RECORDED INFORMATION:
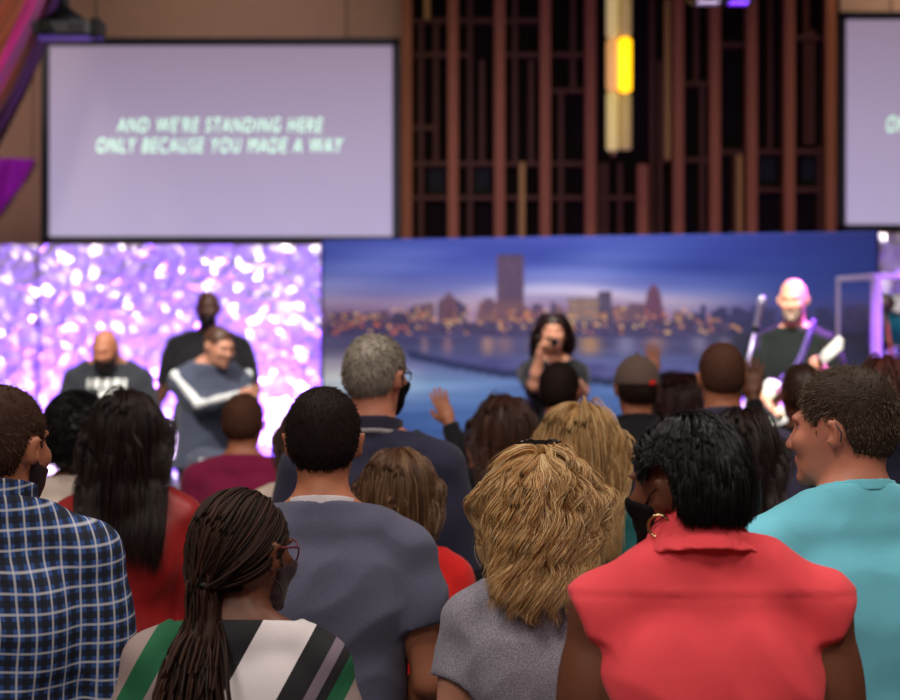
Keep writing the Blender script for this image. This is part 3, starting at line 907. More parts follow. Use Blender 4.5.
# ------------------------------------------------------------------ printed skyline backdrop
DM = 14.9
def skyline():
    nx, ny = 330, 156
    X = np.linspace(323, 877, nx)
    DD_ = 1 / np.interp(X, [323, 877], [1 / 15.5, 1 / 14.3])           # the banner stands at a slight angle
    ZT = CAMZ + 109.5 / F * 15.5; Zr = np.linspace(ZT, ST_Z + .01, ny)
    PX = np.repeat(X[:, None], ny, 1); DX = np.repeat(DD_[:, None], ny, 1); ZZ = np.repeat(Zr[None], nx, 0)
    PY = 350 - (ZZ - CAMZ) * F / DX
    r = np.random.default_rng(3)
    def grid_noise(fx, fy, n=9):
        s = 0
        for _ in range(n):
            a, b = r.uniform(.3, 1) * fx, r.normal() * fy
            s = s + np.sin(PX * a + PY * b + r.uniform(0, 6.28))
        return s / n ** .5
    C = np.zeros(PX.shape + (3,))
    def lerp(a, b, t): return np.array(a) * (1 - t[..., None]) + np.array(b) * t[..., None]
    ty = [231, 250, 270, 290, 303, 318]
    left = [(52, 66, 160), (58, 76, 172), (82, 98, 186), (120, 124, 190), (150, 132, 172), (140, 110, 148)]
    right = [(6, 32, 126), (8, 36, 132), (18, 46, 138), (38, 60, 148), (58, 66, 144), (58, 58, 122)]
    A = np.stack([np.interp(PY, ty, [c[i] for c in left]) for i in range(3)], -1)
    Bc = np.stack([np.interp(PY, ty, [c[i] for c in right]) for i in range(3)], -1)
    t = np.clip((PX - 600) / 200, 0, 1)[..., None]
    C = A * (1 - t) + Bc * t
    cl = np.clip(grid_noise(.03, .14), -1, 2) * np.clip((PY - 236) / 20, 0, 1) * (1 - .7 * t[..., 0])
    C += cl[..., None] * np.array([14, 14, 10])
    band = np.exp(-((PY - 296 - 6 * np.sin(PX * .02)) / 7) ** 2) * np.clip(1 - np.abs(PX - 590) / 190, 0, 1)
    C += band[..., None] * np.array([62, 52, 26])
    dk = np.exp(-((PY - 262 - (PX - 600) * .06) / 11) ** 2) * np.clip((PX - 470) / 80, 0, 1) * np.clip((800 - PX) / 80, 0, 1)
    C -= dk[..., None] * np.array([16, 14, 16])
    land = 318 + 2 * np.sin(PX * .13)
    def rect(x0, x1, y0, y1, c, n=8):
        m = (PX >= x0) & (PX <= x1) & (PY >= y0) & (PY <= y1)
        C[m] = np.array(c) + r.normal(size=(m.sum(), 1)) * n
    # low city
    for i in range(70):
        x = r.uniform(326, 735); wd = r.uniform(5, 16); hgt = r.uniform(6, 20) * (1.2 if 400 < x < 640 else .6)
        c = [(72, 58, 96), (92, 66, 94), (58, 52, 96), (110, 78, 92)][r.integers(4)]
        rect(x, x + wd, 322 - hgt, 334, c, 9)
    for i in range(30):
        x = r.uniform(690, 877); rect(x, x + r.uniform(4, 12), 322 - r.uniform(5, 20), 336, (42, 44, 96), 8)
    rect(425, 435, 302, 328, (104, 80, 98)); rect(443, 455, 296, 330, (92, 62, 88)); rect(446, 452, 292, 298, (92, 62, 88)); rect(393, 412, 313, 330, (60, 50, 88))
    rect(498, 524, 255, 318, (78, 58, 92), 6); rect(500, 523, 255, 258, (66, 50, 86))
    rect(492, 532, 310, 330, (126, 88, 92))
    rect(568, 606, 297, 322, (116, 98, 106)); rect(598, 612, 292, 324, (66, 56, 88)); rect(570, 600, 303, 306, (150, 116, 96)); rect(570, 600, 311, 314, (146, 110, 92))
    for y in np.arange(284, 334, 1.5):
        hw = np.interp(y, [284, 290, 300, 306, 320, 334], [2, 6, 8, 9, 14, 18]); rect(654 - hw, 654 + hw, y, y + 2, (92, 54, 88), 6)
    rect(326, 730, 322, 334, (62, 52, 96), 12); rect(730, 877, 322, 338, (40, 42, 92), 9)
    rect(498, 524, 300, 320, (98, 68, 90), 8)
    for i in range(150):
        x = r.uniform(330, 740); y = r.uniform(308, 333); rect(x, x + 3, y, y + 2, [(216, 150, 96), (190, 110, 80), (235, 190, 130)][r.integers(3)], 10)
    for i in range(26):
        x = r.uniform(330, 412); y = r.uniform(318, 340); rect(x, x + 5, y, y + 2.4, (196, 100, 72), 10)
    # harbour
    wtr = PY > 334
    deep = np.stack([np.interp(PY, [334, 350, 366, 384, 420, 493], v) for v in ([60, 66, 88, 84, 66, 46], [58, 68, 98, 116, 104, 80], [108, 120, 162, 184, 176, 150])], -1)
    deep += (np.clip(grid_noise(.05, .35), -1, 1) * 9)[..., None]
    lw = np.clip((430 - PX) / 90, 0, 1) * np.exp(-((PY - 378) / 26) ** 2)
    deep += lw[..., None] * np.array([92, 74, 26])
    lw = np.exp(-((PX - 400) / 90) ** 2) * np.exp(-((PY - 384) / 16) ** 2); deep += lw[..., None] * np.array([40, 44, 26])
    fr = np.clip((PX - 690) / 60, 0, 1)
    deep = deep * (1 - .45 * fr[..., None])
    C[wtr] = deep[wtr]
    for x, wd, c in ((548, 34, (214, 150, 96)), (590, 26, (220, 160, 90)), (488, 14, (206, 150, 122)), (505, 20, (150, 110, 120)), (448, 10, (170, 120, 130)), (655, 26, (176, 130, 120)), (626, 24, (150, 150, 190)), (700, 18, (150, 140, 170)), (425, 8, (170, 130, 140)), (725, 14, (140, 130, 160))):
        g = np.exp(-((PX - x) / (wd * .45)) ** 2) * np.clip((PY - 336) / 3, 0, 1) * np.clip((360 - PY) / 12, 0, 1) * (.75 + .25 * np.sin(PX * 1.3 + PY * .4))
        g = np.where(wtr, g, 0)[..., None]; C = C * (1 - g * .8) + np.array(c) * g * .8
    # breakwater
    pt = np.interp(PX, [405, 430, 480, 560, 650, 877], [352, 356, 358, 362, 368, 376]); pb = np.interp(PX, [405, 450, 500, 560, 640, 877], [354, 365, 374, 380, 384, 390])
    m = (PY > pt) & (PY < pb) & (PX > 404); C[m] = np.array([74, 74, 138]) + grid_noise(.2, .2)[m][:, None] * 5
    m = (PY > pb - 5) & (PY < pb + 3) & (PX > 408); C[m] = np.array([30, 42, 92])
    C = np.clip(C, 4, 250)
    me_v = np.stack([(PX - 450) / F * DX, DX, ZZ], -1).reshape(-1, 3)
    return me_v, C.reshape(-1, 3), nx, ny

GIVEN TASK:
From the data above, write out everything exactly except the pictures.

REPLY TO THE TASK:
Keep writing the Blender script for this image. This is part 3, starting at line 907. More parts follow. Use Blender 4.5.
# ------------------------------------------------------------------ printed skyline backdrop
DM = 14.9
def skyline():
    nx, ny = 330, 156
    X = np.linspace(323, 877, nx)
    DD_ = 1 / np.interp(X, [323, 877], [1 / 15.5, 1 / 14.3])           # the banner stands at a slight angle
    ZT = CAMZ + 109.5 / F * 15.5; Zr = np.linspace(ZT, ST_Z + .01, ny)
    PX = np.repeat(X[:, None], ny, 1); DX = np.repeat(DD_[:, None], ny, 1); ZZ = np.repeat(Zr[None], nx, 0)
    PY = 350 - (ZZ - CAMZ) * F / DX
    r = np.random.default_rng(3)
    def grid_noise(fx, fy, n=9):
        s = 0
        for _ in range(n):
            a, b = r.uniform(.3, 1) * fx, r.normal() * fy
            s = s + np.sin(PX * a + PY * b + r.uniform(0, 6.28))
        return s / n ** .5
    C = np.zeros(PX.shape + (3,))
    def lerp(a, b, t): return np.array(a) * (1 - t[..., None]) + np.array(b) * t[..., None]
    ty = [231, 250, 270, 290, 303, 318]
    left = [(52, 66, 160), (58, 76, 172), (82, 98, 186), (120, 124, 190), (150, 132, 172), (140, 110, 148)]
    right = [(6, 32, 126), (8, 36, 132), (18, 46, 138), (38, 60, 148), (58, 66, 144), (58, 58, 122)]
    A = np.stack([np.interp(PY, ty, [c[i] for c in left]) for i in range(3)], -1)
    Bc = np.stack([np.interp(PY, ty, [c[i] for c in right]) for i in range(3)], -1)
    t = np.clip((PX - 600) / 200, 0, 1)[..., None]
    C = A * (1 - t) + Bc * t
    cl = np.clip(grid_noise(.03, .14), -1, 2) * np.clip((PY - 236) / 20, 0, 1) * (1 - .7 * t[..., 0])
    C += cl[..., None] * np.array([14, 14, 10])
    band = np.exp(-((PY - 296 - 6 * np.sin(PX * .02)) / 7) ** 2) * np.clip(1 - np.abs(PX - 590) / 190, 0, 1)
    C += band[..., None] * np.array([62, 52, 26])
    dk = np.exp(-((PY - 262 - (PX - 600) * .06) / 11) ** 2) * np.clip((PX - 470) / 80, 0, 1) * np.clip((800 - PX) / 80, 0, 1)
    C -= dk[..., None] * np.array([16, 14, 16])
    land = 318 + 2 * np.sin(PX * .13)
    def rect(x0, x1, y0, y1, c, n=8):
        m = (PX >= x0) & (PX <= x1) & (PY >= y0) & (PY <= y1)
        C[m] = np.array(c) + r.normal(size=(m.sum(), 1)) * n
    # low city
    for i in range(70):
        x = r.uniform(326, 735); wd = r.uniform(5, 16); hgt = r.uniform(6, 20) * (1.2 if 400 < x < 640 else .6)
        c = [(72, 58, 96), (92, 66, 94), (58, 52, 96), (110, 78, 92)][r.integers(4)]
        rect(x, x + wd, 322 - hgt, 334, c, 9)
    for i in range(30):
        x = r.uniform(690, 877); rect(x, x + r.uniform(4, 12), 322 - r.uniform(5, 20), 336, (42, 44, 96), 8)
    rect(425, 435, 302, 328, (104, 80, 98)); rect(443, 455, 296, 330, (92, 62, 88)); rect(446, 452, 292, 298, (92, 62, 88)); rect(393, 412, 313, 330, (60, 50, 88))
    rect(498, 524, 255, 318, (78, 58, 92), 6); rect(500, 523, 255, 258, (66, 50, 86))
    rect(492, 532, 310, 330, (126, 88, 92))
    rect(568, 606, 297, 322, (116, 98, 106)); rect(598, 612, 292, 324, (66, 56, 88)); rect(570, 600, 303, 306, (150, 116, 96)); rect(570, 600, 311, 314, (146, 110, 92))
    for y in np.arange(284, 334, 1.5):
        hw = np.interp(y, [284, 290, 300, 306, 320, 334], [2, 6, 8, 9, 14, 18]); rect(654 - hw, 654 + hw, y, y + 2, (92, 54, 88), 6)
    rect(326, 730, 322, 334, (62, 52, 96), 12); rect(730, 877, 322, 338, (40, 42, 92), 9)
    rect(498, 524, 300, 320, (98, 68, 90), 8)
    for i in range(150):
        x = r.uniform(330, 740); y = r.uniform(308, 333); rect(x, x + 3, y, y + 2, [(216, 150, 96), (190, 110, 80), (235, 190, 130)][r.integers(3)], 10)
    for i in range(26):
        x = r.uniform(330, 412); y = r.uniform(318, 340); rect(x, x + 5, y, y + 2.4, (196, 100, 72), 10)
    # harbour
    wtr = PY > 334
    deep = np.stack([np.interp(PY, [334, 350, 366, 384, 420, 493], v) for v in ([60, 66, 88, 84, 66, 46], [58, 68, 98, 116, 104, 80], [108, 120, 162, 184, 176, 150])], -1)
    deep += (np.clip(grid_noise(.05, .35), -1, 1) * 9)[..., None]
    lw = np.clip((430 - PX) / 90, 0, 1) * np.exp(-((PY - 378) / 26) ** 2)
    deep += lw[..., None] * np.array([92, 74, 26])
    lw = np.exp(-((PX - 400) / 90) ** 2) * np.exp(-((PY - 384) / 16) ** 2); deep += lw[..., None] * np.array([40, 44, 26])
    fr = np.clip((PX - 690) / 60, 0, 1)
    deep = deep * (1 - .45 * fr[..., None])
    C[wtr] = deep[wtr]
    for x, wd, c in ((548, 34, (214, 150, 96)), (590, 26, (220, 160, 90)), (488, 14, (206, 150, 122)), (505, 20, (150, 110, 120)), (448, 10, (170, 120, 130)), (655, 26, (176, 130, 120)), (626, 24, (150, 150, 190)), (700, 18, (150, 140, 170)), (425, 8, (170, 130, 140)), (725, 14, (140, 130, 160))):
        g = np.exp(-((PX - x) / (wd * .45)) ** 2) * np.clip((PY - 336) / 3, 0, 1) * np.clip((360 - PY) / 12, 0, 1) * (.75 + .25 * np.sin(PX * 1.3 + PY * .4))
        g = np.where(wtr, g, 0)[..., None]; C = C * (1 - g * .8) + np.array(c) * g * .8
    # breakwater
    pt = np.interp(PX, [405, 430, 480, 560, 650, 877], [352, 356, 358, 362, 368, 376]); pb = np.interp(PX, [405, 450, 500, 560, 640, 877], [354, 365, 374, 380, 384, 390])
    m = (PY > pt) & (PY < pb) & (PX > 404); C[m] = np.array([74, 74, 138]) + grid_noise(.2, .2)[m][:, None] * 5
    m = (PY > pb - 5) & (PY < pb + 3) & (PX > 408); C[m] = np.array([30, 42, 92])
    C = np.clip(C, 4, 250)
    me_v = np.stack([(PX - 450) / F * DX, DX, ZZ], -1).reshape(-1, 3)
    return me_v, C.reshape(-1, 3), nx, ny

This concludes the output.